----- Material provided

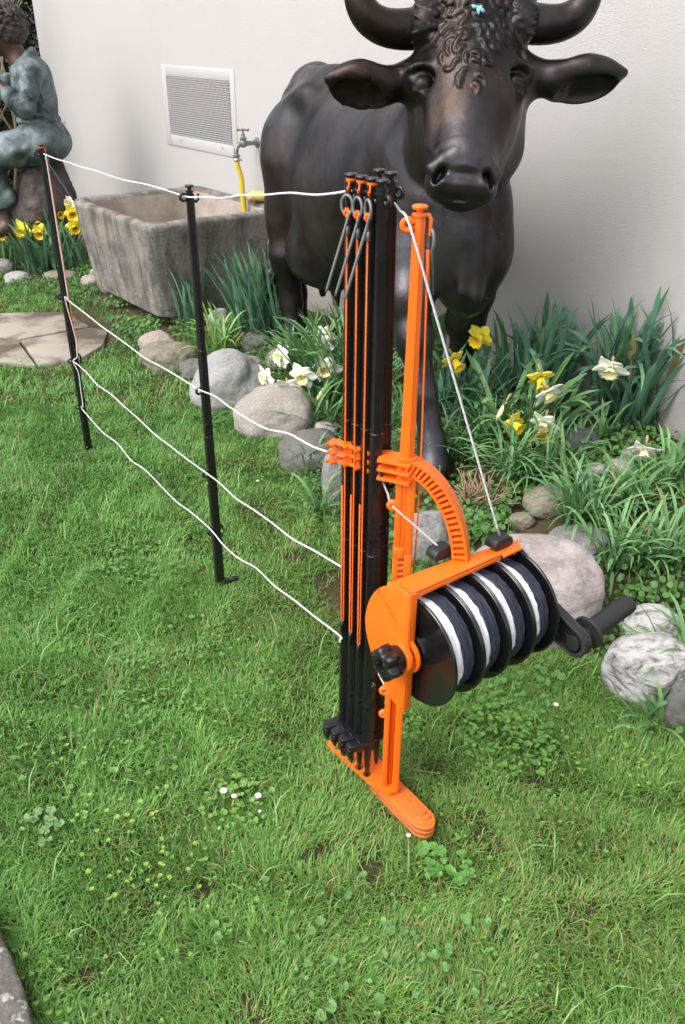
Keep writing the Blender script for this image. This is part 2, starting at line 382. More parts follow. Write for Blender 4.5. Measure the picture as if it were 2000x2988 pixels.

----------
----- Material provided

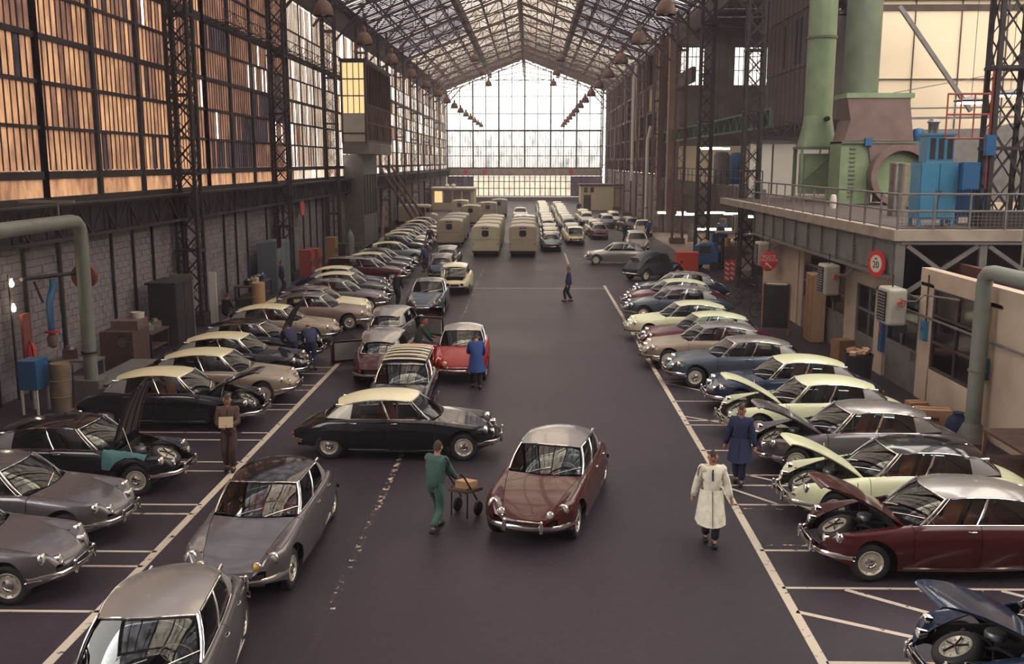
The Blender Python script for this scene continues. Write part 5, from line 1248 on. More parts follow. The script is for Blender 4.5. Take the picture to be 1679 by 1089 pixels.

----------
----- Material provided

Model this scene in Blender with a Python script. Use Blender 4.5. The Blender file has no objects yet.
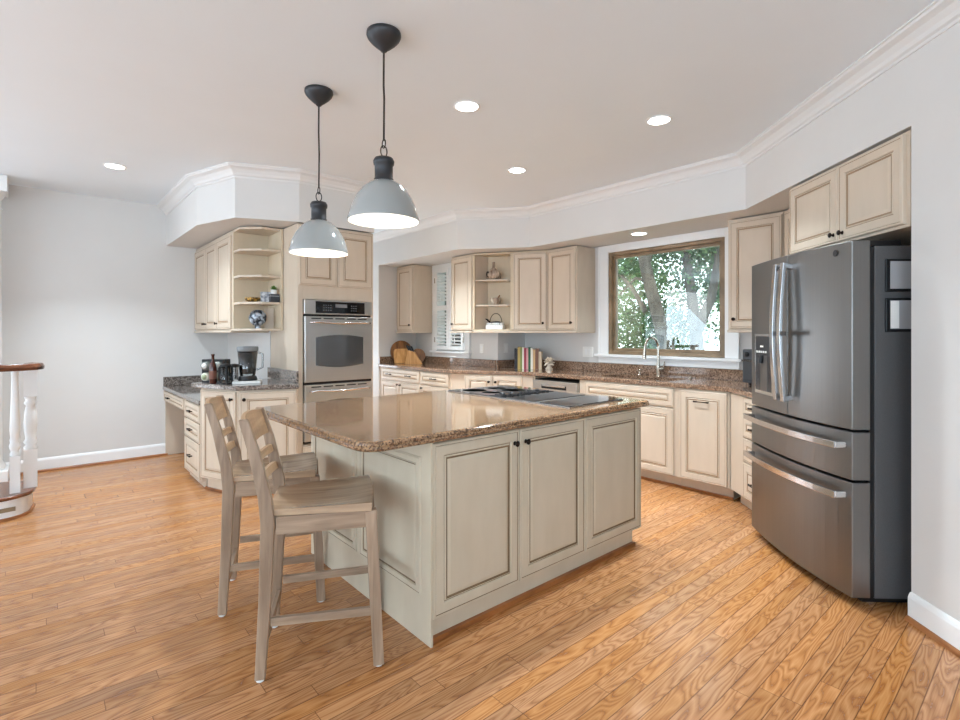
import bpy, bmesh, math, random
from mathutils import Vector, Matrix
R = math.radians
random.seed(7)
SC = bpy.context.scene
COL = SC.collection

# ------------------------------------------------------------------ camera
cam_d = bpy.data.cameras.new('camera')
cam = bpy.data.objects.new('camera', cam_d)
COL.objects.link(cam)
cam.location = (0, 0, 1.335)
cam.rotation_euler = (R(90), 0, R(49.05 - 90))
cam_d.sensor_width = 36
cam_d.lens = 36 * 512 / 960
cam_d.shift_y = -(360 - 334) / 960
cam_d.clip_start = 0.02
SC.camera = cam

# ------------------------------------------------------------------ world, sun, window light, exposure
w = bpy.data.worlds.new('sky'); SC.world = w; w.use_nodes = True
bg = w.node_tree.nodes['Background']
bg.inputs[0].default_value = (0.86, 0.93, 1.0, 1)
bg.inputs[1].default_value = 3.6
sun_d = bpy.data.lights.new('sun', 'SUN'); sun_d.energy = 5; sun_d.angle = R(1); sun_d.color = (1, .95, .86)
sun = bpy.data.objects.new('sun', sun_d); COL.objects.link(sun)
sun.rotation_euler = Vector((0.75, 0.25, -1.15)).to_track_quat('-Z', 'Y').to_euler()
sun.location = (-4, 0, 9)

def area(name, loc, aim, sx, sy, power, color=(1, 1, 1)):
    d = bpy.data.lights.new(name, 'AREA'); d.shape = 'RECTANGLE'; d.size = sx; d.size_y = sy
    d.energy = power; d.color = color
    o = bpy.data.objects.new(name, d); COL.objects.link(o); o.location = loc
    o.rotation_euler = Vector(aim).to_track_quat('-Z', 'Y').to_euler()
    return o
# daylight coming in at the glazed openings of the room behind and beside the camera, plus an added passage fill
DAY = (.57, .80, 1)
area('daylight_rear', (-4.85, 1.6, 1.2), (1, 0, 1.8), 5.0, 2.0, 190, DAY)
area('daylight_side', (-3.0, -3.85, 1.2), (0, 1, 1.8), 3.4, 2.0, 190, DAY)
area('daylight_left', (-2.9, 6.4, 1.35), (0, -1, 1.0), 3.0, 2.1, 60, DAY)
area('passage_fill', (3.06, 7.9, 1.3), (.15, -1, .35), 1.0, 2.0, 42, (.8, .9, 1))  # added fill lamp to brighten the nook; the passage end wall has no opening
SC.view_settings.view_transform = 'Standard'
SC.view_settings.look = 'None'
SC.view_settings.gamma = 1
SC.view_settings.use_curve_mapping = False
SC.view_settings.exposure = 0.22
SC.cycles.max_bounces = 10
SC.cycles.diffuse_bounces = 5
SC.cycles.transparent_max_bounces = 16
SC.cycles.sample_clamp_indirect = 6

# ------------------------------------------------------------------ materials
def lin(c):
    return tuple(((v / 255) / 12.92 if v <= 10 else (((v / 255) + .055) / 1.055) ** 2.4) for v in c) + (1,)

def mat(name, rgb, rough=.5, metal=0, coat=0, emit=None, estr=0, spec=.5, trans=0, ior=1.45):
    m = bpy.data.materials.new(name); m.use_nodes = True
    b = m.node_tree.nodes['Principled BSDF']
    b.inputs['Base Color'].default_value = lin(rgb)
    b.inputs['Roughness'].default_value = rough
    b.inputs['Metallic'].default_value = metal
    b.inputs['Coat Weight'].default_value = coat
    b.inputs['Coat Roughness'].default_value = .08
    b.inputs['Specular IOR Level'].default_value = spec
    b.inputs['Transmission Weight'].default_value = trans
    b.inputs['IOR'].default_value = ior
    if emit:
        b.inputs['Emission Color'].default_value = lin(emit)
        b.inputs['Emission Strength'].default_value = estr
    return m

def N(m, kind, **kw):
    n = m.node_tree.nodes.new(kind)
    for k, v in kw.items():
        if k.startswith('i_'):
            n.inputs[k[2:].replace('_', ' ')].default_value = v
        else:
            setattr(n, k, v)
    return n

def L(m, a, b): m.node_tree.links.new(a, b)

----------

• Work instructions: Copy out, exactly, every line from the one that contains "Model this scene" through the one that contains "sun.location = (-4, 0, 9)". Pictures stay out of the copy.

• Problem solution:
Model this scene in Blender with a Python script. Use Blender 4.5. The Blender file has no objects yet.
import bpy, bmesh, math, random
from mathutils import Vector, Matrix
R = math.radians
random.seed(7)
SC = bpy.context.scene
COL = SC.collection

# ------------------------------------------------------------------ camera
cam_d = bpy.data.cameras.new('camera')
cam = bpy.data.objects.new('camera', cam_d)
COL.objects.link(cam)
cam.location = (0, 0, 1.335)
cam.rotation_euler = (R(90), 0, R(49.05 - 90))
cam_d.sensor_width = 36
cam_d.lens = 36 * 512 / 960
cam_d.shift_y = -(360 - 334) / 960
cam_d.clip_start = 0.02
SC.camera = cam

# ------------------------------------------------------------------ world, sun, window light, exposure
w = bpy.data.worlds.new('sky'); SC.world = w; w.use_nodes = True
bg = w.node_tree.nodes['Background']
bg.inputs[0].default_value = (0.86, 0.93, 1.0, 1)
bg.inputs[1].default_value = 3.6
sun_d = bpy.data.lights.new('sun', 'SUN'); sun_d.energy = 5; sun_d.angle = R(1); sun_d.color = (1, .95, .86)
sun = bpy.data.objects.new('sun', sun_d); COL.objects.link(sun)
sun.rotation_euler = Vector((0.75, 0.25, -1.15)).to_track_quat('-Z', 'Y').to_euler()
sun.location = (-4, 0, 9)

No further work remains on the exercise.